How Arguing Becomes a Survival Skill for Insecure Employees
Arguing at work is rarely about the topic being discussed. It is about what the person believes is at risk if they lose.
Leaders often experience this dynamic as constant pushback. Every decision turns into a debate. Every instruction gets questioned. Conversations that should move quickly begin to stall under the weight of explanation, justification, and counterpoints. It feels like resistance. It feels like defiance. It feels unnecessary.
In many cases, it is none of those things.
Arguing becomes a pattern when an employee believes their credibility, relevance, or value depends on winning the conversation. What looks like opposition is often protection. The argument is not about the work. It is about maintaining position.
This is why arguing tends to escalate in environments where expectations are unclear or confidence is low. When someone is unsure how they are perceived or where they stand, they begin using conversation as a way to secure footing. They challenge ideas more aggressively. They defend positions more intensely. They stay in discussions longer than necessary because stepping back feels like losing ground.
The behavior is exhausting for teams because it slows everything down. Decisions take longer. Meetings become heavier. Other employees begin disengaging because they anticipate conflict instead of progress. Leaders feel pulled into conversations that require more energy than they should.
What is often missed is that the argument itself is serving a purpose for the person initiating it.
Early in my career, I led a team where one employee challenged nearly every direction given. It did not matter how clear the instruction was or how straightforward the task seemed. There was always a reason it needed to be reconsidered, reframed, or debated. Conversations that should have taken minutes stretched into extended discussions that drained time and focus from the rest of the team.
My initial response was to push back harder. I tightened the conversation, reinforced the expectation, and tried to move decisions forward more quickly. The result was predictable. The arguments became more intense. The employee doubled down on their position. The interaction turned into a cycle that neither of us was breaking.
At first, it felt like a control issue. It felt like the employee was trying to assert dominance in the conversation or avoid accountability. The more I approached it that way, the more the behavior escalated.
The shift came during a one-on-one conversation that had nothing to do with a specific disagreement. In that discussion, the employee shared something that reframed the entire situation. They believed they were constantly being evaluated and that if they did not defend their thinking, they would be seen as weak or incapable.
Arguing was not about being right. It was about not being dismissed.
Once that was clear, the pattern made sense. Every debate was an attempt to prove value. Every pushback was a way to stay relevant in the conversation. The behavior that felt like resistance was actually insecurity finding a voice.
That realization changed the approach. The focus moved away from shutting down the argument and toward stabilizing the need behind it. Expectations were clarified. Roles were reinforced. Contributions were acknowledged in a way that removed the constant pressure to prove worth in every interaction.
As that stability increased, the arguing decreased. Conversations became more focused. Decisions moved faster.
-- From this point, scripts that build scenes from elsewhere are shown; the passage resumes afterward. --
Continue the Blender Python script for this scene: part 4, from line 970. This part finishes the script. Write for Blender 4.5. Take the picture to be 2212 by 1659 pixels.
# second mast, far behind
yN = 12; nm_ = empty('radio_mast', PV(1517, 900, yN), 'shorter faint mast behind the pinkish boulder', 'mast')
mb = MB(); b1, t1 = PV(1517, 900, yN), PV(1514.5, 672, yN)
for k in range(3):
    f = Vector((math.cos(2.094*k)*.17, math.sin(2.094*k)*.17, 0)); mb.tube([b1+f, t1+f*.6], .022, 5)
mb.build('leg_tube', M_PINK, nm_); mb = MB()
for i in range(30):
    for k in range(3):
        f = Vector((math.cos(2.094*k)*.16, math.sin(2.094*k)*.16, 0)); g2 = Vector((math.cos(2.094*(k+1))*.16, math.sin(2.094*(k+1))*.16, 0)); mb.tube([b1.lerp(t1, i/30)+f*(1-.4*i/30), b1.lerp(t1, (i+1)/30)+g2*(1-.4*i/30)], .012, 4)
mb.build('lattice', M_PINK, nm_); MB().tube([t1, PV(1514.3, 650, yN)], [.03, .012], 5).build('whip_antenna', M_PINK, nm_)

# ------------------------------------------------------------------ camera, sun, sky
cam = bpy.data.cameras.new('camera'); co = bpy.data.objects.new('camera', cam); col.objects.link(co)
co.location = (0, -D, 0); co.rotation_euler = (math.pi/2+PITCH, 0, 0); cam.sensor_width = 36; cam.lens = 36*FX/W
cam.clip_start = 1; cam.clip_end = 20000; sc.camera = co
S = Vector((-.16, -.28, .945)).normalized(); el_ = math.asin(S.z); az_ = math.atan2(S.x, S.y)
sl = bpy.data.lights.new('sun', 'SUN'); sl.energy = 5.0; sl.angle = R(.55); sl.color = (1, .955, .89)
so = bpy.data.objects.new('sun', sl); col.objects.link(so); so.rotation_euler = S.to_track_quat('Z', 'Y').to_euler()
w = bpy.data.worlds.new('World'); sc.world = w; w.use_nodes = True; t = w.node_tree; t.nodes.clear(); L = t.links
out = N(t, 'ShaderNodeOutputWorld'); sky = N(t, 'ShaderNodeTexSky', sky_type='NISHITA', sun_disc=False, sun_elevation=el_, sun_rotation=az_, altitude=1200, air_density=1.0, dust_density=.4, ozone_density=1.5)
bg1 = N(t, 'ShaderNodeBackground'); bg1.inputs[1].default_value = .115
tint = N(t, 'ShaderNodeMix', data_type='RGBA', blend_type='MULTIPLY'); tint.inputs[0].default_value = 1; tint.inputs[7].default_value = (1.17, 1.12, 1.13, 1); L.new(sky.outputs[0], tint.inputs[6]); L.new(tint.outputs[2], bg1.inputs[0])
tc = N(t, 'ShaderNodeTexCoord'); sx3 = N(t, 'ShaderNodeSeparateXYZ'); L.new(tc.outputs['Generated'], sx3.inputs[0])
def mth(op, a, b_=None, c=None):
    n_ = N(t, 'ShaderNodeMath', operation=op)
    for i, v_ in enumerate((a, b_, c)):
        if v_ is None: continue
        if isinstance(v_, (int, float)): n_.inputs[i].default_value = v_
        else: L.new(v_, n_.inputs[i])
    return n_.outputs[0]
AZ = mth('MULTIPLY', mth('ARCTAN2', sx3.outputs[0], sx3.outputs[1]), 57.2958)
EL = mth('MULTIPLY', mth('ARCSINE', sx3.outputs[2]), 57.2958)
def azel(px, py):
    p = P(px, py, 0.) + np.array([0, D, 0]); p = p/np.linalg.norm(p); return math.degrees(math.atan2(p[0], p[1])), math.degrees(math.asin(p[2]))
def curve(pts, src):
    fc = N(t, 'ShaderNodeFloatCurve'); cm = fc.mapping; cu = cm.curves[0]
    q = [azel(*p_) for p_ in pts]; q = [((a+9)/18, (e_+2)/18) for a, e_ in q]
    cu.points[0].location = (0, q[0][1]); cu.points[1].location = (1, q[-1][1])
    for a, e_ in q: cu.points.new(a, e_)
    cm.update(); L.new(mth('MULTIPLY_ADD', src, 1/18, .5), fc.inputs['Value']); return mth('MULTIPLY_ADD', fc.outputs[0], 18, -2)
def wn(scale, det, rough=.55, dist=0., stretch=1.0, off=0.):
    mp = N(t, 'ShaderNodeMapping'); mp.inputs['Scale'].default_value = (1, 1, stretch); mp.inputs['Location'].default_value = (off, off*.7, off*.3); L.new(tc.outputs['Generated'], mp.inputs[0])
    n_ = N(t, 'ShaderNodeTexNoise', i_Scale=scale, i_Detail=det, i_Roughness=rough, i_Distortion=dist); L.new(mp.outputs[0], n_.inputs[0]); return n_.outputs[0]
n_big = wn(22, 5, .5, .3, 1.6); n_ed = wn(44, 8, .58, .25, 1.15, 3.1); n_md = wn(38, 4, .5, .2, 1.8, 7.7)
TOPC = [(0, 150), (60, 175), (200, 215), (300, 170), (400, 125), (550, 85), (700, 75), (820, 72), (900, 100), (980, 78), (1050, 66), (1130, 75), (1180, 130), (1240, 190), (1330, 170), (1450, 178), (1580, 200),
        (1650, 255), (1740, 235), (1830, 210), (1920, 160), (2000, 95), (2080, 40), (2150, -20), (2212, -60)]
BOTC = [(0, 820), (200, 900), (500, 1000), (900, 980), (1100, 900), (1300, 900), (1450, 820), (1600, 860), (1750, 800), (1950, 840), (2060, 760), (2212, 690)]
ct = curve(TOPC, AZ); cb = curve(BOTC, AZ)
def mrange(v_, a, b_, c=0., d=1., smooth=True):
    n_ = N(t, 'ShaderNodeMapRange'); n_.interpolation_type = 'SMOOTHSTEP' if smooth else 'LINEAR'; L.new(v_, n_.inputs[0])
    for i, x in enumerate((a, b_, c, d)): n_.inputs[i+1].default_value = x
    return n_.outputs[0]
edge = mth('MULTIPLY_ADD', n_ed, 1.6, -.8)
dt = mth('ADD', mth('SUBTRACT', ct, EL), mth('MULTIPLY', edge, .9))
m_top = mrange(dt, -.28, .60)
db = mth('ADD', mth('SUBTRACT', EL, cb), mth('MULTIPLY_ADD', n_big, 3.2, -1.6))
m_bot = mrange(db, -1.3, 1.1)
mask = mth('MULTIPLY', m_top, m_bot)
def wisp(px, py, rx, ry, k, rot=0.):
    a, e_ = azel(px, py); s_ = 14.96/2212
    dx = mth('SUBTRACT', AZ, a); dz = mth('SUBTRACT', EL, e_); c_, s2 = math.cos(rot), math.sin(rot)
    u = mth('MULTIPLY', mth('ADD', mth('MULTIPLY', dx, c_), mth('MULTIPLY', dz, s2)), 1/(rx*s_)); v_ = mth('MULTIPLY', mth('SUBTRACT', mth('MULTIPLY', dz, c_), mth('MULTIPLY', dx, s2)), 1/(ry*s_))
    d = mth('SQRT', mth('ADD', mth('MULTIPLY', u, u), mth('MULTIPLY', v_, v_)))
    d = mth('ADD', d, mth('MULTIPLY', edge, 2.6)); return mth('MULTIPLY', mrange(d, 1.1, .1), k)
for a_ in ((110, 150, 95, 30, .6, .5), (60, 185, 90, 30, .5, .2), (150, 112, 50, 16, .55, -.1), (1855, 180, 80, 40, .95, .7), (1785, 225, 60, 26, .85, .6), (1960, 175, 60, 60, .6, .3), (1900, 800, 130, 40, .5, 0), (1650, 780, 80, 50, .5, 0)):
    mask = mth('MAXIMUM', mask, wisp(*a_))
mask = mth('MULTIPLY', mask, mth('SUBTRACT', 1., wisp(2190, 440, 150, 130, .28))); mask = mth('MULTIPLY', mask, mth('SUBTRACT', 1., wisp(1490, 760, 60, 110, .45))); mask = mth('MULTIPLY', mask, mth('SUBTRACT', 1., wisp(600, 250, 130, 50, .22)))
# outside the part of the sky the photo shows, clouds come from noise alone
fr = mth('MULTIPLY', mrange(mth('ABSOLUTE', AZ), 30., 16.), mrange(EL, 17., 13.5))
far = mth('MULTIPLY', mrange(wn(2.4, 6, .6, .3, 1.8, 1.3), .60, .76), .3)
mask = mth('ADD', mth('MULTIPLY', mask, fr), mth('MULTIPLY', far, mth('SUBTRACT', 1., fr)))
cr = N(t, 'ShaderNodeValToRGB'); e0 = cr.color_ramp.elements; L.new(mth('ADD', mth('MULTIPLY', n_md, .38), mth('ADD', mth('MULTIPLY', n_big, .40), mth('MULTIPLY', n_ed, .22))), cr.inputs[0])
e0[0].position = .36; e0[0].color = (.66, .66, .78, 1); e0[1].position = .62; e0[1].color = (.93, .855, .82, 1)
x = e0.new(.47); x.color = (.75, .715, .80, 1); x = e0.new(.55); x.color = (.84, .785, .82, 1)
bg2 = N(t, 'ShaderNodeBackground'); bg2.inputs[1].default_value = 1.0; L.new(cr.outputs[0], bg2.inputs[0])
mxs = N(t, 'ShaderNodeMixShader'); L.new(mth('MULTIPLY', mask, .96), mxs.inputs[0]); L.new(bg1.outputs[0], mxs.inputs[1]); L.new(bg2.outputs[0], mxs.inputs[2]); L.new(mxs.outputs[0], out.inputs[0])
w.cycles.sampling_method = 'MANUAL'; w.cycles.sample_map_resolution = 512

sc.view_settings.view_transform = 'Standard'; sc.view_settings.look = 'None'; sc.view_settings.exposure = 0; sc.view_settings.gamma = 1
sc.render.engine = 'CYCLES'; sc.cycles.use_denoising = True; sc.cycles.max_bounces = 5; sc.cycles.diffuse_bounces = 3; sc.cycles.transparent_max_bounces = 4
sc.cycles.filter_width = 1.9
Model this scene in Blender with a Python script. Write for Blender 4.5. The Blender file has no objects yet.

The energy that had been spent on defending positions shifted toward solving problems.
The behavior did not change because it was forced to stop. It changed because the reason for it was removed.
This pattern shows up in more organizations than leaders realize. When employees feel uncertain about their standing, they often turn conversation into a proving ground. Arguing becomes a way to demonstrate competence, protect credibility, or avoid being overlooked. Over time, that pattern becomes automatic.
Leaders who interpret this behavior only as defiance often respond with more control. They cut off discussion, limit input, or enforce decisions more aggressively. While this may reduce the visible arguing in the short term, it rarely resolves the underlying issue. The insecurity remains, and it will surface in other ways.
Strong leaders take a more precise approach. They maintain clarity in decisions so conversations do not become open-ended debates. They define roles so individuals understand where they are responsible and where they are not. They reinforce expectations consistently so the need to argue for position decreases.
At the same time, they recognize when arguing is being driven by insecurity rather than intent. Addressing that distinction allows the leader to stabilize the environment instead of escalating the interaction.
One question can help leaders identify whether this dynamic may be present inside their team.
Where in your leadership, where in your business, might someone feel the need to argue in order to prove they belong?
Leaders who confront that question often discover that arguing is not random. It is a response to uncertainty. When that uncertainty is reduced through clear expectations and consistent leadership, the behavior begins to fade.
This is also the moment many leaders struggle. In the middle of a debate, it is difficult to separate the behavior from the driver behind it. The instinct is to win the conversation or shut it down, neither of which resolves the pattern.
That is exactly why I built the app at heybrenda.com.
The app helps leaders slow down and assess what is actually happening before they respond. It gives you language that keeps the conversation grounded, so you are not pulled into unnecessary debates. You are able to reinforce expectations clearly while addressing the behavior without escalating it.
Instead of reacting to the argument, you are able to lead through it.
Arguing is rarely about the issue on the table. It is about what the person believes is at risk if they let go of their position.
The strongest leaders do not spend their energy trying to win every conversation. They create an environment where people no longer feel the need to argue in order to prove their value.